Multi-tasking is the rage, the norm, and seems the only way to manage in our crazy fast-paced world. We applaud it, take pride in our abilities to do it, and often suffer the consequences. Multi-tasking is capable of providing significant productivity gains, but it may also slow you down, reduce the quality of your work, or kill you.
I can clean out my inbox while I am on hold, clean up my desk while waiting for a return phone call, review my notes while my computer reboots, answer questions while a file opens, read a book while waiting for an appointment, listen to podcasts while stuck in traffic, or blog while riding the train. These are great productivity enhancers. Instead of getting annoyed, I get things done!
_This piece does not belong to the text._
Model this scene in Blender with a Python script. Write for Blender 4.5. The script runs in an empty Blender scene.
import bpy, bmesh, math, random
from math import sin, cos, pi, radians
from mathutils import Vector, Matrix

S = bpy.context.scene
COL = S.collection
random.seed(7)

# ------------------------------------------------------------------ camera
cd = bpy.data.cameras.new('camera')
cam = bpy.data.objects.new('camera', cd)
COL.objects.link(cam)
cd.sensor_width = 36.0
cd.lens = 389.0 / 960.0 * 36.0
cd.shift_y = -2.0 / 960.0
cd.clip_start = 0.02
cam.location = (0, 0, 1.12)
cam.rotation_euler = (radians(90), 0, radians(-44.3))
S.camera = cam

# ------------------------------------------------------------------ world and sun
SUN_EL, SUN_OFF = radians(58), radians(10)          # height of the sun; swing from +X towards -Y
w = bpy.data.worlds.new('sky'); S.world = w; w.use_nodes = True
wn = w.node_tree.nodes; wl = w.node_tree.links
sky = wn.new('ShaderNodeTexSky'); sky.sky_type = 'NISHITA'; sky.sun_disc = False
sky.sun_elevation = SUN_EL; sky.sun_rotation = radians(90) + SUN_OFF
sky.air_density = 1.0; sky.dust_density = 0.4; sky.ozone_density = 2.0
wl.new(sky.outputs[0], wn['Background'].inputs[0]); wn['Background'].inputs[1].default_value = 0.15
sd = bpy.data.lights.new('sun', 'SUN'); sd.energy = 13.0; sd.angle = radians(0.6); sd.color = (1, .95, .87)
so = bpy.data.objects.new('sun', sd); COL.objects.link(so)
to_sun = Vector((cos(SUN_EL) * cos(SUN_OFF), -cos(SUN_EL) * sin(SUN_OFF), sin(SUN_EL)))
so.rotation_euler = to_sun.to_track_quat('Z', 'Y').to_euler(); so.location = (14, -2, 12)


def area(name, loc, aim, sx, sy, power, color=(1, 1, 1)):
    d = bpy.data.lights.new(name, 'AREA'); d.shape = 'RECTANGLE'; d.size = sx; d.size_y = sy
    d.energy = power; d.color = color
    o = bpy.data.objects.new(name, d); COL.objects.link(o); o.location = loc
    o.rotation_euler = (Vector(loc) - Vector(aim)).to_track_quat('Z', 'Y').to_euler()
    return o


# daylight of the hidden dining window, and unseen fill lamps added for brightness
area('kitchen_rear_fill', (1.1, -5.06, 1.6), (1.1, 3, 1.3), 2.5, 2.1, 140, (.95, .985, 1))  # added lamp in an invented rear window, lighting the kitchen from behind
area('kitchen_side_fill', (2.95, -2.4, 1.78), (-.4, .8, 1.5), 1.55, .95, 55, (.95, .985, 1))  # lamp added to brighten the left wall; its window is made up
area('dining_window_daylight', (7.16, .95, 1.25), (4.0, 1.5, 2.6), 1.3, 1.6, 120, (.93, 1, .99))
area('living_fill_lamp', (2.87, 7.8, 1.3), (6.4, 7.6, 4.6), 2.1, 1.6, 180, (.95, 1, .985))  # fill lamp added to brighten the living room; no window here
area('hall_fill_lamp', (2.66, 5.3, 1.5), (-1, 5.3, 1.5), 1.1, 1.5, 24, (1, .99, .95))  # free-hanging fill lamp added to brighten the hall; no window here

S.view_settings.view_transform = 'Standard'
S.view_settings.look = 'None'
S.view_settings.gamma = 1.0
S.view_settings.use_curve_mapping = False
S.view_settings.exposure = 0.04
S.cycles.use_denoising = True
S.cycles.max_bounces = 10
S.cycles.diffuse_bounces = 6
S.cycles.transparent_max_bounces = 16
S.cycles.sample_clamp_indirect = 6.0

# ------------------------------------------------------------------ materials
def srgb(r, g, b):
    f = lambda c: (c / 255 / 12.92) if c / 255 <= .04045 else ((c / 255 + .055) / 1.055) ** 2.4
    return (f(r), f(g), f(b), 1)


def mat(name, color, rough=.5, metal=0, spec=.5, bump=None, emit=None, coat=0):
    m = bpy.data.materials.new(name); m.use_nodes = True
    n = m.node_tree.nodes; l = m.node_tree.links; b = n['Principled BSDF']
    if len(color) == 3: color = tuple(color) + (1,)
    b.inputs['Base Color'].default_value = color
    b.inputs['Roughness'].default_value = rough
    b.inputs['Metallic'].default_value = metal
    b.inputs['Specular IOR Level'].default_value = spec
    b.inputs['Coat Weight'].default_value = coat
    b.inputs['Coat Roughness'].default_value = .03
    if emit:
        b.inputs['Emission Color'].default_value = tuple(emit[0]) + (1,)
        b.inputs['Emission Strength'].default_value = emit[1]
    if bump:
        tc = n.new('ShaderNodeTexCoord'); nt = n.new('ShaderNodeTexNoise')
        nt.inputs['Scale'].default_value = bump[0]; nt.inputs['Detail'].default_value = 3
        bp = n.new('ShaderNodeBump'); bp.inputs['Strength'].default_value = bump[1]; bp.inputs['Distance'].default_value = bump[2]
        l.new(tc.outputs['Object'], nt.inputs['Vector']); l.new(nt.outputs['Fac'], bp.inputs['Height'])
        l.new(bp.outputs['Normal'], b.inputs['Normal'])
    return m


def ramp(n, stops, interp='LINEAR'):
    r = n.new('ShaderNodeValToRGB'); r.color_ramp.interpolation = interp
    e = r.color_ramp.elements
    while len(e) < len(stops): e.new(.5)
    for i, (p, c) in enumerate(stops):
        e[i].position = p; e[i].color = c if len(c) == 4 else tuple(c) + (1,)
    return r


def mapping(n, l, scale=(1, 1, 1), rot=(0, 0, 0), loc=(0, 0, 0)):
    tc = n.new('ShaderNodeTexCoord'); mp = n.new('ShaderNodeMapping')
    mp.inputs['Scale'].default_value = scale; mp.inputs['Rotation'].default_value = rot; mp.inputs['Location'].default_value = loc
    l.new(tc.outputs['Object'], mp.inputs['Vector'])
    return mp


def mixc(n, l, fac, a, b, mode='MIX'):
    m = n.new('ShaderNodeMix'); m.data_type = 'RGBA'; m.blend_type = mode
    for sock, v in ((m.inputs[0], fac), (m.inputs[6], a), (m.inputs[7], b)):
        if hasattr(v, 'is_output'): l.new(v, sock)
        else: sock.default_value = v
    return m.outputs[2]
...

A little planning and opportunism are all you need to tuck these small or mobile tasks into the idle moments of your day. This type of multi-tasking is worth pursuing and applauding.
“Text Messaging figures in LA Train Wreck” |
Unfortunately, too many people take multi-tasking beyond the idle moments. They try to do two things at once that require the same resource – the brain. Studies show that our brains can not do two things at once. |
We can shift focus amazingly fast, but we can’t really do two things at once. Thus, there are two hazards to multi-tasking when both activities require brain power. One affects the quality of your work and the other affects your productivity.
Quality Killers: Writing an email while talking on the phone is a definite quality killer. Likely evidence includes a poorly written message, hearing only half of what is said, and saying something stupid. Writing while driving can be a literal killer. You are only kidding yourself if you think you are holding up your end of an intelligent conversation or driving safely while also writing an email or performing a similar activity.
Productivity Killers: Speedily and steadily switching your mental focus among activities actually slows you down. Any activity requiring more than a modicum of brain power involves ramp up time. “Now where was I?” You waste time and energy reviewing, regrouping and restarting. Where can you regain that time? No where, since you can’t actually do two things at once. Get more done faster by focusing on one thing at a time. Set everything else aside. Turn off distractions. Reduce multi-tasking and eliminate ramp up time whenever brain power is required.
Be proud of your multi-tasking abilities if you are filling empty gaps with completed tasks and learning. Be embarrassed if you are compromising quality or safety. Be alert to ramp up time waste. Multi-tasking is a great tool when applied to the right situations and a dangerous illusion when applied elsewhere.